The finale of the book is a fitting and timely one. Reagan speechwriter Peggy Noonan uses her heightened language to show how George W. Bush is the embodiment of Sloth in her essay "A Whole Lotta Nothin'." W's efforts at prep school and Yale, in failed oil ventures, with subsidized baseball fields, and his posturing as President reflect the least amount of work possible -- a perfect fit with Bennett and his cronies' disdain for government.

Noonan's paean includes Bush's neglect of the Gulf Coast ("Set safely inside the plane's belly, he reviewed his watery kingdom from his rounded glassy perch. Then he turned away, safe and warm, satisfied that "Brownie was doing a heck of a job"). Dante divided the seven vices into three categories including perverted love and excessive love of earthly goods. Bush's Sloth, however fits neatly into the third category: insufficient love, especially for his country.

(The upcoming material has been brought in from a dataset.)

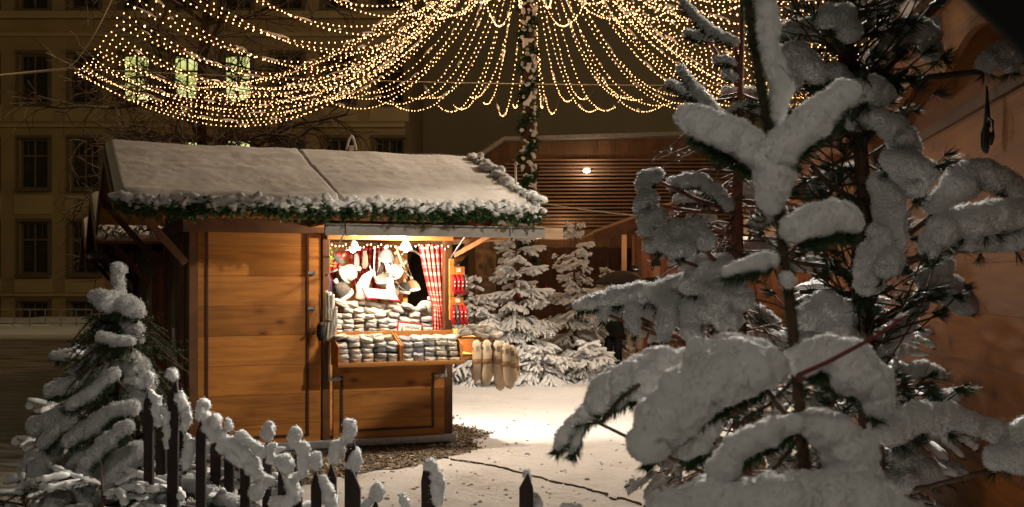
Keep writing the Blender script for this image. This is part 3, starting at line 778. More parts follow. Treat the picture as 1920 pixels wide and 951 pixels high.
mb = MB(); mb.box(((a.x + b.x) / 2, -.32, a.z + .055), (b.x - a.x, .63, .022)); part('hatch_flap', mb, M_WOODT, HUT, local=True)
mb = MB(); mb.box((2.95, 1.1, 2.10), (.62, 2.1, .022)); part('side_flap', mb, M_WOODT, HUT, local=True)
for u_ in (1.36, 2.58):
    mb = MB(); mb.bar((u_, -.02, 1.90), (u_, -.58, a.z + .02), .012, .012); part('flap_stay', mb, M_STEEL, HUT, local=True)
mb = MB(); mb.bar((2.63, .02, 1.92), (2.98, -.30, 2.16), .03, .045); part('flap_stay', mb, M_WOODU, HUT, local=True)
# shutter posts, hinges and bolts
for py in (512, 578):
    c = HP(584, py, -.012); mb = MB(); mb.box((c.x, -.014, c.z), (.075, .02, .022)); mb.box((c.x + .035, -.02, c.z), (.016, .02, .04)); part('hinge', mb, M_STEEL, HUT, local=True)
for px, py, s in ((627, 711, 1), (826, 704, -1)):
    c = HP(px, py, -.02); mb = MB(); mb.box((c.x, -.022, c.z), (.10, .012, .035)); mb.chain([(c.x - .07, -.034, c.z), (c.x + .07, -.034, c.z)], .007, 8); mb.box((c.x, -.036, c.z), (.02, .02, .03)); mb.box((c.x - s * .055, -.02, c.z + .16), (.018, .02, .36))
    part('bolt', mb, M_STEEL, HUT, local=True)
# door in the left side wall with handle and prop bar
mb = MB(); mb.box((-.012, 1.25, 1.08), (.03, .95, 1.92))
dr = part('door', mb, M_OLIVEWOOD, HUT, local=True, bevel=.004)
mb = MB(); mb.box((-.032, .86, 1.08), (.012, .012, 1.9)); mb.box((-.032, 1.55, 1.08), (.012, .012, 1.9)); part('door_batten', mb, M_BEAM, dr, local=True)
mb = MB(); mb.chain([(-.05, 1.05, .98), (-.05, .93, .98), (-.04, .93, .92)], .012, 8); mb.box((-.035, 1.05, .98), (.02, .05, .09)); part('handle', mb, M_BLACK, dr, local=True)
mb = MB(); mb.bar((-.10, .40, 1.22), (-.05, .78, .12), .03, .05); part('prop_bar', mb, M_GREY, HUT, local=True)
mb = MB(); mb.box((-.02, .46, 1.1), (.03, .10, 2.0)); mb.box((-.02, 2.05, 1.1), (.03, .10, 2.0)); part('door_jamb', mb, M_REDWOOD, HUT, local=True)
# small arched ornament on the ridge
c = HP(659, 285, VM); mb = MB(); pts_ = [(c.x - .055 + .11 * k / 10, VM, RZ + .12 + .15 * math.sin(math.pi * k / 10)) for k in range(11)]
mb.chain(pts_, .014, 6); mb.box((c.x, VM, RZ + .12), (.05, .03, .09)); mb.box((c.x, VM, RZ + .07), (.16, .06, .04))
part('ridge_ornament', mb, mat_plain('white_paint', (.75, .68, .62), (.6, .5, .45), 20, .5, 0), HUT, local=True)
c = HP(967, 350, -.1); mb = MB(); z0 = roof_z(-.1)
mb.chain([(c.x, -.1, z0), (c.x, -.1, z0 + .32)], .012, 6); mb.ball((c.x, -.1, z0 + .35), .022, (1, 1, 1.4), 1); part('ridge_candle', mb, mat_plain('candle', (.75, .66, .52), (.65, .55, .42), 20, .5, 0), HUT, local=True)

# neighbours behind, half hidden: each a hut of its own
for k, (dv, dz, lab) in enumerate(((4.05, -.22, 'second timber market hut, its dark gable showing just behind the sock hut'), (7.7, -.38, 'third timber market hut, farthest back in the row behind the sock hut'))):
    o, _ = hut_shell('market_hut', H(0, dv, dz), HA, lab, False)
    o['group'] = 'timber huts in the row'
HUT['group'] = 'timber huts in the row'
# ================================================================== WARES IN THE HATCH
K_CREAM = mat_knit('knit_cream', (.80, .75, .66), (.56, .51, .43))
K_GREY = mat_knit('knit_grey', (.66, .64, .60), (.36, .36, .37))
K_BLUE = mat_knit('knit_bluegrey', (.66, .66, .64), (.27, .30, .35))
K_BROWN = mat_knit('knit_brown', (.60, .50, .40), (.30, .22, .15))
K_WHITE = mat_plain('wool_white', (.80, .76, .68), (.70, .64, .55), 20, .95, .6, 90, .006)
K_DGREY = mat_plain('wool_dark', (.10, .09, .08), (.05, .045, .04), 20, .95, .6, 90, .006)
K_TAN = mat_plain('wool_tan', (.40, .25, .13), (.30, .18, .09), 20, .95, .6, 90, .006)
K_RED = mat_plain('wool_red', (.50, .02, .025), (.30, .012, .015), 30, .9, .5, 90, .005)
def sock_mesh(name, mat, wd=.135, dp=.21, ht=.052, seed=0):
    """a folded pair: two soft layers, cuff turned over at the front"""
    mb = MB(); nu, nv = 20, 14
    def f(i, j):
        a = 2 * math.pi * j; t = i * 2 - 1
        env = max(0, 1 - abs(t) ** 5) ** .5
        cy, cz = math.cos(a), math.sin(a)
        y = wd / 2 * math.copysign(abs(cy) ** .7, cy) * (.93 + .07 * math.cos(t * 6 + seed))
        z = ht / 2 * math.copysign(abs(cz) ** .6, cz) * (1 + .10 * math.sin(t * 5 + seed * 2))
        z *= 1 - .32 * math.exp(-(abs(cy) - 1) ** 2 * 60) * 1
        pin = 1 - .16 * math.exp(-(z / ht * 7) ** 2)           # the crease between the layers
        z += .004 * nz(t * 3, a, seed, 2)
        return V((y * env * pin, t * dp / 2 * (1 - .06 * math.exp(-(z / ht * 6) ** 2)), z * env + ht / 2 + .006 * math.sin(t * 3 + seed)))
    mb.grid(f, nu, nv)
    return mb.mesh(name, mat, True)
SOCKS = {c: [sock_mesh('sock_' + c, m, seed=s) for s in (0, 1, 2)] for c, m in (('cream', K_CREAM), ('grey', K_GREY), ('blue', K_BLUE), ('brown', K_BROWN))}
def sock(u, v, z, kind, label, group, tilt=(0, 0, 0), sc=1.0):
    o = bpy.data.objects.new('folded_socks', rnd.choice(SOCKS[kind])); COL.objects.link(o)
    o.location = H(u, v, z); o.rotation_euler = (Matrix.Rotation(HA, 3, 'Z') @ Euler((tilt[0], tilt[1], tilt[2])).to_matrix()).to_euler(); o.scale = (sc, sc, sc)
    return tag(o, label, 'socks', group)
# counter and trays --------------------------------------------------
tl0, tl1, tr1 = HP(634, 688, -.34), HP(754, 684, -.34), HP(868, 676, -.34)
TZ = tl0.z
def tray(name, u0, u1, v0, v1, z0, lab, hb=.30):
    r = thing(name, H((u0 + u1) / 2, (v0 + v1) / 2, z0), lab, 'tray', HA, 'wooden trays hung on the hut')
    Mi = Matrix.Translation(V((-(u0 + u1) / 2, -(v0 + v1) / 2, -z0)))
    def put(nm, mb):
        me = mb.mesh(nm, M_WOODT); me.transform(Mi); part(nm, me, None, r, local=True, bevel=.002)
    mb = MB(); mb.box(((u0 + u1) / 2, (v0 + v1) / 2, z0 + .008), (u1 - u0, v1 - v0, .016)); put('tray_bottom', mb)
    mb = MB(); mb.box(((u0 + u1) / 2, v0 - .007, z0 + .014), (u1 - u0 + .01, .014, .040)); put('front_lip', mb)
    mb = MB(); mb.box(((u0 + u1) / 2, v1 - .008, z0 + hb / 2 + .018), (u1 - u0, .014, hb)); put('tray_back', mb)
    for s in (u0 + .007, u1 - .007):
        mb = MB(); vs = [V((s - .006, v0 + .002, z0 + .018)), V((s - .006, v0 + .002, z0 + .19)), V((s - .006, v1 - .017, z0 + hb)), V((s - .006, v1 - .017, z0 + .018))]
        v2 = [p + V((.012, 0, 0)) for p in vs]; mb.add(vs + v2, [(0, 1, 2, 3), (7, 6, 5, 4), (0, 4, 5, 1), (1, 5, 6, 2), (2, 6, 7, 3), (3, 7, 4, 0)]); put('tray_side', mb)
    return r
tray('sock_tray', tl0.x, tl1.x - .004, -.34, -.035, TZ, 'left wooden counter tray filled with brown and grey socks')
tray('sock_tray', tl1.x + .004, tr1.x, -.34, -.035, TZ, 'right wooden counter tray filled with pale grey socks')
for i in range(5):
    u = tl0.x + .07 + i * (tl1.x - tl0.x - .14) / 4
    for k in range(4 + (i in (1, 2, 3))):
        sock(u + rnd.uniform(-.008, .008), -.215 + k * .012 + rnd.uniform(-.01, .01), TZ + .018 + k * .050, ('brown', 'blue', 'blue', 'grey', 'cream')[k] if rnd.random() < .6 else rnd.choice(('brown', 'grey', 'cream')), 'folded wool sock pair in the left counter tray', 'socks in the left tray', (rnd.uniform(-.14, .08), rnd.uniform(-.16, .16), rnd.uniform(-.3, .3)), rnd.uniform(.93, 1.04))
for q in range(7):
    sock(tl0.x + .07 + q * .078, -.14 + rnd.uniform(-.03, .03), TZ + .225 + rnd.uniform(0, .02), rnd.choice(('cream', 'brown', 'cream')), 'folded wool sock pair in the left counter tray', 'socks in the left tray', (rnd.uniform(-.3, .3), rnd.uniform(-.3, .3), rnd.uniform(-.8, .8)))
for i in range(5):
    u = tl1.x + .075 + i * (tr1.x - tl1.x - .14) / 4.1
    for k in range(5):
        sock(u + rnd.uniform(-.008, .008), -.215 + k * .012 + rnd.uniform(-.01, .01), TZ + .018 + k * .050, 'blue' if i < 3 and rnd.random() < .8 else 'cream', 'folded pale wool sock pair in the right counter tray', 'socks in the right tray', (rnd.uniform(-.12, .08), rnd.uniform(-.14, .14), rnd.uniform(-.25, .25)), rnd.uniform(.95, 1.06))
# inner shelf and heap
mb = MB(); mb.box((1.95, .30, 1.07), (1.15, .62, .03)); mb.box((1.95, .02, 1.10), (1.15, .02, .03)); 
part('counter_shelf', mb, M_WOODT, HUT, local=True)
hl, hr = HP(618, 600, .12).x, HP(806, 600, .12).x
n = 9
for i in range(n):
    u = hl + .06 + i * (hr - hl - .1) / (n - 1)
    top = (5, 6, 6, 6, 5, 5, 4, 5, 4)[i]
    for k in range(top):
        sock(u + rnd.uniform(-.008, .008) + .004 * k, .13 + k * .016 + rnd.uniform(-.01, .01), 1.087 + k * .050, rnd.choice(('grey', 'grey', 'cream', 'brown')) if k < 4 else 'cream', 'folded wool sock pair in the big heap inside the hatch', 'socks heaped inside the hatch', (rnd.uniform(-.15, .15), rnd.uniform(-.2, .2), rnd.uniform(-.35, .35)), rnd.uniform(.93, 1.05))
    for k in range(top + 1):
        sock(u + rnd.uniform(-.02, .02), .37 + rnd.uniform(-.01, .01), 1.087 + k * .052, 'cream', 'folded wool sock pair in the big heap inside the hatch', 'socks heaped inside the hatch', (rnd.uniform(-.1, .1), rnd.uniform(-.2, .2), rnd.uniform(-.3, .3)))
for q in range(16):
    u = rnd.uniform(hl + .08, hr - .06); zt_ = 1.087 + .050 * 6
    sock(u, rnd.uniform(.16, .32), zt_ + rnd.uniform(-.03, .035) - .05 * ((u - hl) / (hr - hl)), 'cream', 'cream sock pair tossed on top of the heap in the hatch', 'loose socks on the heap', (rnd.uniform(-.5, .5), rnd.uniform(-.5, .5), rnd.uniform(-1.5, 1.5)), 1.05)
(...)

Bennett brilliantly and delightfully shows what the Republicans have known for so long: the Vices are waaaaay more fun than the Virtues. Amen.

3 Comments:

At 7:35 AM, Anonymous Anonymous said...

Let's learn a new concept today, shall we?

Reductio ad absurdum: a type of logical argument where we assume a claim for the sake of argument, arrive at an absurd result, and then conclude the original assumption must have been wrong, since it gave us this absurd result.

 
At 1:07 PM, Blogger Stang said...

"Let's learn a new concept today, shall we?"

Do you wear a bow tie? You sound like you wear a bow tie. Is it a clip-on or do you tie it yourself? Or does someone tie it for you?

 
At 2:36 PM, Blogger Holly G said...

Well, at least one of my absurd assumptions came true: Bennett stepped down as Chairman of K12 USA today.

Hmmm...maybe not so absurd after all.